BEGIN MATERIAL FOR THE TASK

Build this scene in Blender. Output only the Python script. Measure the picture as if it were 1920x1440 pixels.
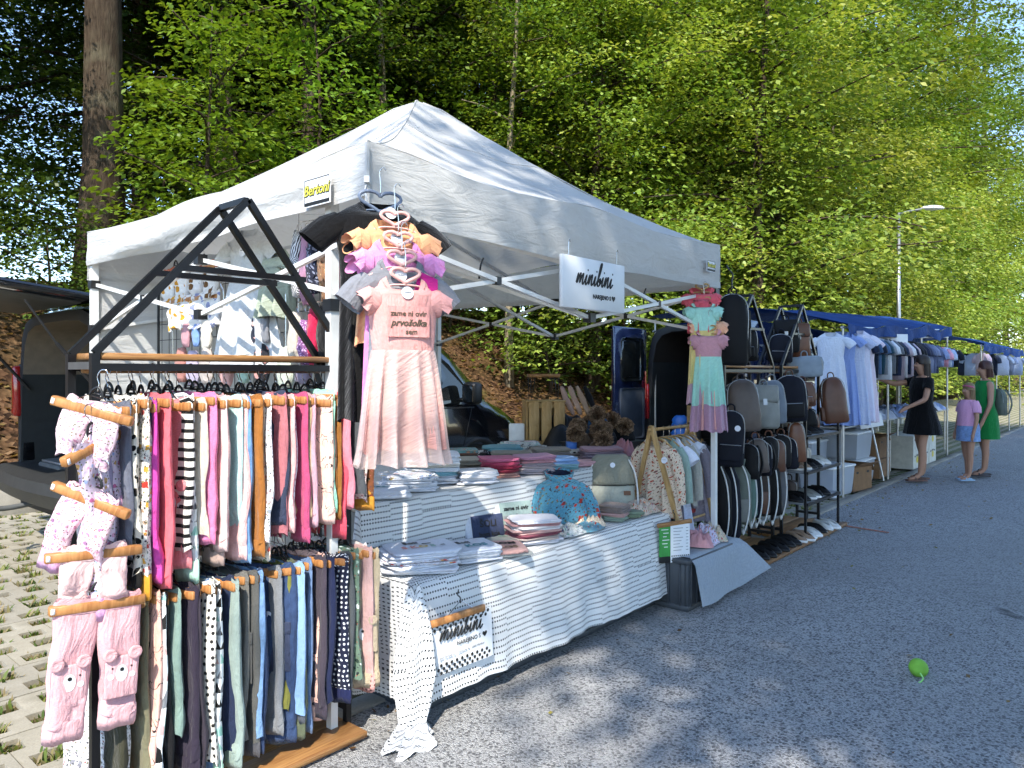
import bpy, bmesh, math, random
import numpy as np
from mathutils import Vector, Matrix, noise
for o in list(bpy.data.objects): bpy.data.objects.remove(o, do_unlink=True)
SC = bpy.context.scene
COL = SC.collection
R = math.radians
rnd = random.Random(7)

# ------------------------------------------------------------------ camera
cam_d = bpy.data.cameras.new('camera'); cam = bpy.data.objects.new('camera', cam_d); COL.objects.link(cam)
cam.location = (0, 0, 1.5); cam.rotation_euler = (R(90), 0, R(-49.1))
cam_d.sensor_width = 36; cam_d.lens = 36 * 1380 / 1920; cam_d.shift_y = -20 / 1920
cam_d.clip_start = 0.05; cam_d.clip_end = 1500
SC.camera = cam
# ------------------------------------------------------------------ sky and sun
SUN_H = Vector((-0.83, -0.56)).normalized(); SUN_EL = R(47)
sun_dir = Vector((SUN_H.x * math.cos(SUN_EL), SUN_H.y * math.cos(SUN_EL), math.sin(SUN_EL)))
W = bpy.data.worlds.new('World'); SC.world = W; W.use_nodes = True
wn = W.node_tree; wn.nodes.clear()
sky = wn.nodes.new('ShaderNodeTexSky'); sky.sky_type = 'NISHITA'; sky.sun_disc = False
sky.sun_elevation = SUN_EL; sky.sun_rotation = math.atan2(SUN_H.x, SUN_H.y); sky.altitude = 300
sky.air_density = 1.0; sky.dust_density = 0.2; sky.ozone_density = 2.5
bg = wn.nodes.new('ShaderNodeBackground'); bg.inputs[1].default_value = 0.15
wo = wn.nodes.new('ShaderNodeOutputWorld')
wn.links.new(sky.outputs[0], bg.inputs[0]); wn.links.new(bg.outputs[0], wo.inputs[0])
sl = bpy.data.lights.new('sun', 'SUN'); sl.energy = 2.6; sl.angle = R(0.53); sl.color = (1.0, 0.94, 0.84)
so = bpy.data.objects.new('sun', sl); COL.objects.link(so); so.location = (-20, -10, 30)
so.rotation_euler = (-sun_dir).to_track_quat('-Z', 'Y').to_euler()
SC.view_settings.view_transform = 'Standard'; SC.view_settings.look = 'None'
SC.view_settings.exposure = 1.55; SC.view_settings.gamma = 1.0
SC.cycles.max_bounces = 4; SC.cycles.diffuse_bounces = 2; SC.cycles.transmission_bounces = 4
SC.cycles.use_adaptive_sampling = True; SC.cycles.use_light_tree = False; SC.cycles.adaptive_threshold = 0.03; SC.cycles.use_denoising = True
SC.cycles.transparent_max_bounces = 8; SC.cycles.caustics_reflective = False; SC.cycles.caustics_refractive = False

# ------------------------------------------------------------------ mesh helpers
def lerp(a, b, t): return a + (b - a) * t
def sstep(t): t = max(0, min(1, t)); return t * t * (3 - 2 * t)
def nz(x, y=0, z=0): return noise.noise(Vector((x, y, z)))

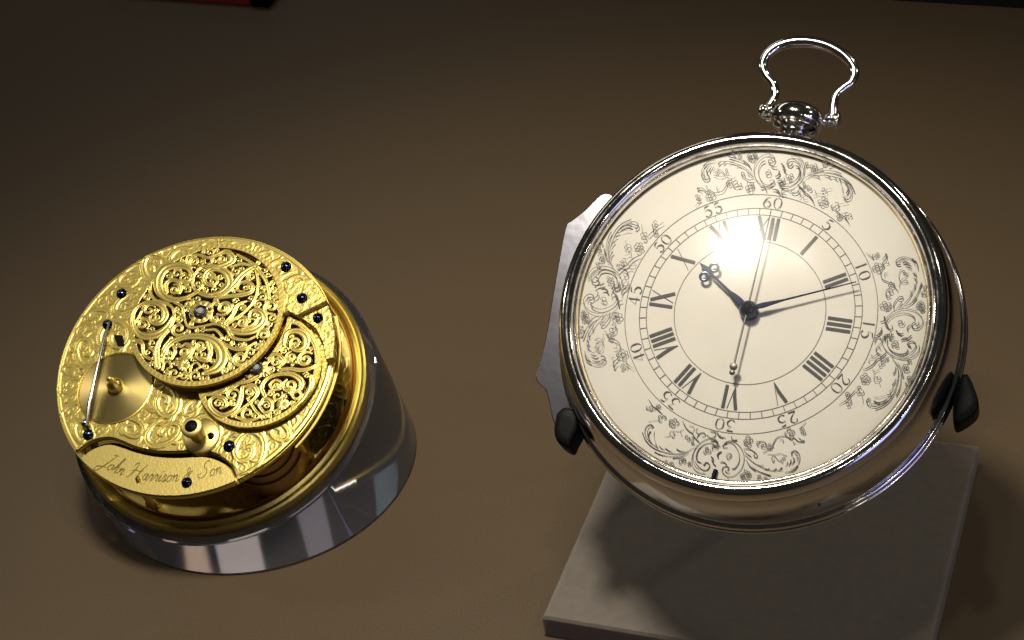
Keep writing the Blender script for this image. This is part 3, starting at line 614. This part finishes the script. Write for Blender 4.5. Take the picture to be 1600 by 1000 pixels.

END MATERIAL FOR THE TASK

_DIRECTIONS_
Without the pictures, please reproduce each line of the listing above exactly, from the first one through the line bearing "rnd = random.Random(7)".

_THE REPLY_
Build this scene in Blender. Output only the Python script. Measure the picture as if it were 1920x1440 pixels.
import bpy, bmesh, math, random
import numpy as np
from mathutils import Vector, Matrix, noise
for o in list(bpy.data.objects): bpy.data.objects.remove(o, do_unlink=True)
SC = bpy.context.scene
COL = SC.collection
R = math.radians
rnd = random.Random(7)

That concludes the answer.